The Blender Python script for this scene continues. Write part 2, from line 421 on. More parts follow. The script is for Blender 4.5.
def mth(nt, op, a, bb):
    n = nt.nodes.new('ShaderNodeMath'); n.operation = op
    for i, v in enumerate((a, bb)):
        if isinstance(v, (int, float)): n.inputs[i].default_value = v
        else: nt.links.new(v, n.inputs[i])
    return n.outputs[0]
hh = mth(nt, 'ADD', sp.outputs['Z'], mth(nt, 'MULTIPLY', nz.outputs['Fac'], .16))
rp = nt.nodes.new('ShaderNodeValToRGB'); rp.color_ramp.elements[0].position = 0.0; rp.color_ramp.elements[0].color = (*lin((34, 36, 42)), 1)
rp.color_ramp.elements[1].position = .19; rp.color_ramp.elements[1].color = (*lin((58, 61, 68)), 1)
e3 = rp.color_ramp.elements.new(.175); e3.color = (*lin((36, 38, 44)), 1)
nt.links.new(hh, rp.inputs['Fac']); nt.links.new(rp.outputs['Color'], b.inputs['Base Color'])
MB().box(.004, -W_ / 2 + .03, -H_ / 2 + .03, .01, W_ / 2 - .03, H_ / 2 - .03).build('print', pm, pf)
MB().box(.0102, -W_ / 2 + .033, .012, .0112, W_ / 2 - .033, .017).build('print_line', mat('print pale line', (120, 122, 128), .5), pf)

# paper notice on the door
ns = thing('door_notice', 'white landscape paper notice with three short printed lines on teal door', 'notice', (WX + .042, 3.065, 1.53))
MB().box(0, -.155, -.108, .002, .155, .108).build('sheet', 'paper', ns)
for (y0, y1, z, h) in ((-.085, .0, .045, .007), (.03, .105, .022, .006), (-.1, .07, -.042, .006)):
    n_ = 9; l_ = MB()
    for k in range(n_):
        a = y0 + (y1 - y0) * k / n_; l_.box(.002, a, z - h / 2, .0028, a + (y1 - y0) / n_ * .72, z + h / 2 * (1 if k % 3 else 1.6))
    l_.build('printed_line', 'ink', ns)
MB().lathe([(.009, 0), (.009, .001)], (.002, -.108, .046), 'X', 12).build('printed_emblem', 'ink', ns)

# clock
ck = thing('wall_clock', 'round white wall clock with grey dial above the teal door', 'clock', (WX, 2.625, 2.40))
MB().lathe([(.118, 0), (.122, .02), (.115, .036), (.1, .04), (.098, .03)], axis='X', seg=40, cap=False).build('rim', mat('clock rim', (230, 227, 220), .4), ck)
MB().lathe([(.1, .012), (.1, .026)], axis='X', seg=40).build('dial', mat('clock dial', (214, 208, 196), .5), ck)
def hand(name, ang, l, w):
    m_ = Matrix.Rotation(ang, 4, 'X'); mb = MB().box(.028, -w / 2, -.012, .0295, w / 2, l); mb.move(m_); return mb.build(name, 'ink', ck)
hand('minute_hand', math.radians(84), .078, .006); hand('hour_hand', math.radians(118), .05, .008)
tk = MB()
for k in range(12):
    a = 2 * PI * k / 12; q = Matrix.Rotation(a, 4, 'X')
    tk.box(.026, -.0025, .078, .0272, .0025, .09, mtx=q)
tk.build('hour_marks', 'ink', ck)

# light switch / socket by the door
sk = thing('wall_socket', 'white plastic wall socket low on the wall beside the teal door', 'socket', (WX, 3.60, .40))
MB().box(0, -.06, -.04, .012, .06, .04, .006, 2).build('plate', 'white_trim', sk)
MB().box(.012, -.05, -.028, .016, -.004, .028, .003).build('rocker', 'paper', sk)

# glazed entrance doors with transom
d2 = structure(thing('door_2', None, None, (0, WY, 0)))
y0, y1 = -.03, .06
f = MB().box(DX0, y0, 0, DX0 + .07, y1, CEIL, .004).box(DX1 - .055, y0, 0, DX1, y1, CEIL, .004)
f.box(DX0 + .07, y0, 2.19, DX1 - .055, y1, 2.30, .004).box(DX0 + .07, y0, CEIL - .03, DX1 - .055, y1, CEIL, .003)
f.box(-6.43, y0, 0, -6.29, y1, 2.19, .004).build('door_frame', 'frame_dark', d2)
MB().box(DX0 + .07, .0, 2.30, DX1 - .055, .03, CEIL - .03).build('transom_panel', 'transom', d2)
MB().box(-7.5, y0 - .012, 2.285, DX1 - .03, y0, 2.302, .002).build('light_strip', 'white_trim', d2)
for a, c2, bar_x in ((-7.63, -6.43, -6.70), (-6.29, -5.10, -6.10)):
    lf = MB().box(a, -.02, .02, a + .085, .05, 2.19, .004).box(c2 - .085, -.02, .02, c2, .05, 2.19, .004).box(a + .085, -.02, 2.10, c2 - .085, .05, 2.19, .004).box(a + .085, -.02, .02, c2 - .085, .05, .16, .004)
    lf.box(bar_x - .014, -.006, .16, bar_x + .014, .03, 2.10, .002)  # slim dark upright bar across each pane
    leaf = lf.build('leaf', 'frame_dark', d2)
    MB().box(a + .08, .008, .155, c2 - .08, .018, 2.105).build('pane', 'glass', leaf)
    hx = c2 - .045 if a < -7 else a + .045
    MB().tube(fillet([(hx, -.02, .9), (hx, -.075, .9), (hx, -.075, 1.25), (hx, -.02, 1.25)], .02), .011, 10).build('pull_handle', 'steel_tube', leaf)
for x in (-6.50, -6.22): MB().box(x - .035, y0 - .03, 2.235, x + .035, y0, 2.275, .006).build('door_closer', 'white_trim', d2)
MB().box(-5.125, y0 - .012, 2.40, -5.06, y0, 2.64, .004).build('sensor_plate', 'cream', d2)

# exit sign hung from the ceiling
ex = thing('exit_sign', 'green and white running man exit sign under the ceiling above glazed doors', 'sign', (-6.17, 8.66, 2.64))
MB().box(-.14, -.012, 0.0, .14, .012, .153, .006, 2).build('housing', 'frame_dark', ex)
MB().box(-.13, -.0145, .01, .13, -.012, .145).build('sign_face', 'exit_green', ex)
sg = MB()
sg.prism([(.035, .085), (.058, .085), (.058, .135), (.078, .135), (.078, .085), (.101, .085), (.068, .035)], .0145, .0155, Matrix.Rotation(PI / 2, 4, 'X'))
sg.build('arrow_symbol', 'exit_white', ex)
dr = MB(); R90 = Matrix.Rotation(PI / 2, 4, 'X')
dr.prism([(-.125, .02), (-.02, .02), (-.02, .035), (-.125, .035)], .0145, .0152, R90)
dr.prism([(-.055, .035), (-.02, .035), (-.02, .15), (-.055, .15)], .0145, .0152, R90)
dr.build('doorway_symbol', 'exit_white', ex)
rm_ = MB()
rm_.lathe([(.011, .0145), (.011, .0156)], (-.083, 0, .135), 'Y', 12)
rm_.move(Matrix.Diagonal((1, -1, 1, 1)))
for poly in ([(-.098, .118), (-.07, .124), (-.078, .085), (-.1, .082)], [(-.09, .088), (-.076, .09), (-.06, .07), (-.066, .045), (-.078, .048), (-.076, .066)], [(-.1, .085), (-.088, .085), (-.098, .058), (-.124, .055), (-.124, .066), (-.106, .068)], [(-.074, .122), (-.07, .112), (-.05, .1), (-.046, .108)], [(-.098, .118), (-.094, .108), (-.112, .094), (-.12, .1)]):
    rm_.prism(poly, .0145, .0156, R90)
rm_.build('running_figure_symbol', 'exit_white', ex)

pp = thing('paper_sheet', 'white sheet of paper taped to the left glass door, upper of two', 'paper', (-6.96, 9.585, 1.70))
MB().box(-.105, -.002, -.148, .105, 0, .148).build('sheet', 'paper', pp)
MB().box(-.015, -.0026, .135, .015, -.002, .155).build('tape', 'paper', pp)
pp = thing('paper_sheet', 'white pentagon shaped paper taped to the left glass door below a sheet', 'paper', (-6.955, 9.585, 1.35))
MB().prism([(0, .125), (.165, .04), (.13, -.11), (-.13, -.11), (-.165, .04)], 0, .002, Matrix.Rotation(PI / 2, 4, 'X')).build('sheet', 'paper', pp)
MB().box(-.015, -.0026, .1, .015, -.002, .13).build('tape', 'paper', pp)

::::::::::

▶ **To do**
Which lines of the material contain the string "from"? List each of them.

▶ **Reply**
The Blender Python script for this scene continues. Write part 2, from line 421 on. More parts follow. The script is for Blender 4.5.
# exit sign hung from the ceiling